What fuels the stove, fires the change: rethinking cooking for health, empowerment and climate

Figure: Women spend up to five hours a day collecting woodfuel and cooking.©FAO/Luis Tato
FAO; Michela Morese - 21/08/2025
Five hours. That's how long women in energy-poor households spend each day on cooking-related tasks—time not spent in school, earning income, or caring for themselves. Multiply that by 2.1 billion people still cooking with traditional fuels, this represents a significant barrier to progress that gets far less attention than it deserves.

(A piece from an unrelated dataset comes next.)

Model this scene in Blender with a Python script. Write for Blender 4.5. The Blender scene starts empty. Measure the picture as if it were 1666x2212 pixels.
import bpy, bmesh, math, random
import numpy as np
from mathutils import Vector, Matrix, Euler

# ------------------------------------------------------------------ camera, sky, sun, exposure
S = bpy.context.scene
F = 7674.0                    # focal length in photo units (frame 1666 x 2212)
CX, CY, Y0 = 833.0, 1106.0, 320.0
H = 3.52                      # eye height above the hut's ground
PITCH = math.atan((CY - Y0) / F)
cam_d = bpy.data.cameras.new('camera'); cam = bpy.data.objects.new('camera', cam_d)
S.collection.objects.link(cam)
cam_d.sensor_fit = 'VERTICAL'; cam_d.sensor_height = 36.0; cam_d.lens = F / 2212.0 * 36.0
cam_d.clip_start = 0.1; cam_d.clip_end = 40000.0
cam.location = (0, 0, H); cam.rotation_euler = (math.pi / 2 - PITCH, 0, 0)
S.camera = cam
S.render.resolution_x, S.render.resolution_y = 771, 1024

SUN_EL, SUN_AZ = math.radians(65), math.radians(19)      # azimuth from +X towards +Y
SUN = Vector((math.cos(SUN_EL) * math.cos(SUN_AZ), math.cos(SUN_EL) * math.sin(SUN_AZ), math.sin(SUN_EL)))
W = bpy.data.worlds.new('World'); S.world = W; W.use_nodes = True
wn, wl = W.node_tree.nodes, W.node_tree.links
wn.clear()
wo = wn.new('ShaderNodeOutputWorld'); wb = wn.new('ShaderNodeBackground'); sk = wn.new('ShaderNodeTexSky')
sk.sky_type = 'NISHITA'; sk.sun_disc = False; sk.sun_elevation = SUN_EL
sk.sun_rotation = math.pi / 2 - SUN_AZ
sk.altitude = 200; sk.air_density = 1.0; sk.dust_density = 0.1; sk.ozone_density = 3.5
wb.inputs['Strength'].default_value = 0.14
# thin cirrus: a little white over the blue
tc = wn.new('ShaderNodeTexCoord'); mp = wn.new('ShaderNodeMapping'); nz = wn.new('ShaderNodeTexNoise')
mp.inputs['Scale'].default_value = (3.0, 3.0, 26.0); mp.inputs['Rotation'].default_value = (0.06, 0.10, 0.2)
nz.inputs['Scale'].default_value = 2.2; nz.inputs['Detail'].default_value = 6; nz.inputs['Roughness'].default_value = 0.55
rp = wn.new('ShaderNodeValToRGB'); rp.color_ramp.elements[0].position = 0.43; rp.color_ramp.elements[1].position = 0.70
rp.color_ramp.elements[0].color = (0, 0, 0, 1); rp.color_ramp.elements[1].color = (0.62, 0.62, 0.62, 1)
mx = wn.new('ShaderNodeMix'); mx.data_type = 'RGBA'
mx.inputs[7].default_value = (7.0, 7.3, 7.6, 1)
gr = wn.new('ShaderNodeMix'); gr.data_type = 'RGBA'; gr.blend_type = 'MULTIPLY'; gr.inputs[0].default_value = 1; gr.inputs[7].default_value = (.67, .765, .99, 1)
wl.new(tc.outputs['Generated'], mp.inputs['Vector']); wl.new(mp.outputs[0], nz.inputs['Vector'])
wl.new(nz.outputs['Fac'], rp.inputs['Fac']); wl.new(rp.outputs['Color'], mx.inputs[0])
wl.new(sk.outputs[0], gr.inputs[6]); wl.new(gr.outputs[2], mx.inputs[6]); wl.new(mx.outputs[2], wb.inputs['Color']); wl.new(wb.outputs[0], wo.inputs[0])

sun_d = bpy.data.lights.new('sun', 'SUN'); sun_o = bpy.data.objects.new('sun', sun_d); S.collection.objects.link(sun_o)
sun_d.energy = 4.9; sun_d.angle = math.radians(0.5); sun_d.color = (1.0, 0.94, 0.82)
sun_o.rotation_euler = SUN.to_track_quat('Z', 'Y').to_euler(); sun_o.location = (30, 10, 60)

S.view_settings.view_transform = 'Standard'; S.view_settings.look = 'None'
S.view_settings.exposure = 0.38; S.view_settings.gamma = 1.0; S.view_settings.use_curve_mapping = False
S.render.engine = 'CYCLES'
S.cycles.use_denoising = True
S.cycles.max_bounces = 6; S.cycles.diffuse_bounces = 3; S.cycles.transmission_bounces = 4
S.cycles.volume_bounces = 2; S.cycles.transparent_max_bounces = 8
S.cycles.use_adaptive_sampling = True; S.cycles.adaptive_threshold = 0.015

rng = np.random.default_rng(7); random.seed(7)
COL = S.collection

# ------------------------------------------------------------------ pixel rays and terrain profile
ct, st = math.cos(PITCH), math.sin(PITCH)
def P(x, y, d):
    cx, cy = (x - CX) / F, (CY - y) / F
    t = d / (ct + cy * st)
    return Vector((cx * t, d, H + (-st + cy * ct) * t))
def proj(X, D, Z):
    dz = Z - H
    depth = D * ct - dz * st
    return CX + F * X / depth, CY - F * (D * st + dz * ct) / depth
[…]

It isn’t just a matter of convenience. Household air pollution from traditional cooking methods causes 3.7 million premature deaths each year. Cooking with unsustainable, polluting fuels costs the world trillions in damage to the environment and local economies, but it’s women who pay the heftiest price.
Women often spend around two hours a day collecting fuel and another three hours tending to the fire and cooking. This unpaid, invisible labour limits girls’ education and exposes them to gender-based violence.
In some communities, women are responsible for up to 91 percent of the time and effort spent collecting fuel and water for their household. On average, their workday lasts 11 to 14 hours, compared to about 10 hours for men.
The situation is critical in sub-Saharan Africa, where four in five people still cook with traditional woodfuel.
Clean cooking systems—efficient stoves powered by biogas or other clean-burning energy sources—offer a practical shift in how food is prepared, especially in regions where wood and charcoal remain the norm. These technologies reduce health risks from indoor air pollution, ease pressure on natural resources, and open up time and income opportunities for households. Yet despite their clear benefits, clean cooking solutions receive limited attention and support, leaving billions without access to something as fundamental as a safe way to cook.
FAO has documented how clean cooking systems like biogas cookstoves are making women’s lives easier, reducing the impact on forests and minimizing polluting emissions that harm both people and the planet.
Organic waste, such as animal manure or crop residues, can be fermented in a biodigester, producing biogas for cooking and leaving behind nutrient-rich fertilizer. It’s a clean, cost-effective, and climate-friendly solution.
In some countries, innovations such as converting sustainably collected crop and livestock waste into pellets and biogas have the potential to significantly expand access to clean cooking. In Rwanda, for instance, they could increase access to clean cooking fuels by up to 33 percent, while in Zambia they could meet up to the 12 percent of the country’s clean cooking fuel target.
Some studies show that switching to clean cooking solutions can save a person nearly 29 days each year in time spent collecting fuel and cooking.
FAO is working to expand access to clean cooking solutions for all, choosing fuels and technologies that fit the local needs—whether in rural areas, cities, or humanitarian settings. This includes supporting the installation of biogas systems, providing cleaner and more efficient cookstoves, piloting alternative sustainable fuels, and building local capacity for stove production and maintenance.
At the policy level, FAO is promoting key enabling practices to promote this access. A 2025 FAO study on bioethanol for clean cooking in Africa highlights some of these, including eliminating VAT and import duties on clean fuels and stoves, adopting international fuel standards, and embedding clean cooking into national food security, health and climate strategies. Results-based financing schemes and microloans have also boosted women entrepreneurs’ role in the clean cooking value chain.
Clean cooking is not just an energy or climate issue: it’s interlinked with equality, health, and opportunity. Clean cooking technologies help families prepare a wider range of meals by cutting down on cooking time, reducing fuel limitations, and minimizing harmful smoke exposure. They support better food safety and free up household budgets, enabling families to buy a greater variety of nutritious ingredients. The result is healthier, more balanced diets.
Momentum is slowly building, but clean cooking still doesn’t get the spotlight it deserves, despite being profoundly transformative.
Rural women from India shared how a humble biogas stove, running on even humbler cow manure, had allowed them to breathe easier, send their daughters to school, start kitchen gardens. Biogas cooking systems freed their time from the chore of collecting firewood, their yards from unhygienic waste, and their homes from smoke, all the while providing free fuel and fertilizer. They became climate advocates, supporting others to shift to clean energy.
Clean cooking is more than a household improvement—it’s a stepping stone toward safer, more stable livelihoods.
To make real progress, clean cooking must be included in broader conversations—about health, food security, energy access, and long-term investment in communities. The opportunity is clear. What’s needed now is the commitment to act.
Because what lights the stove, fires the change.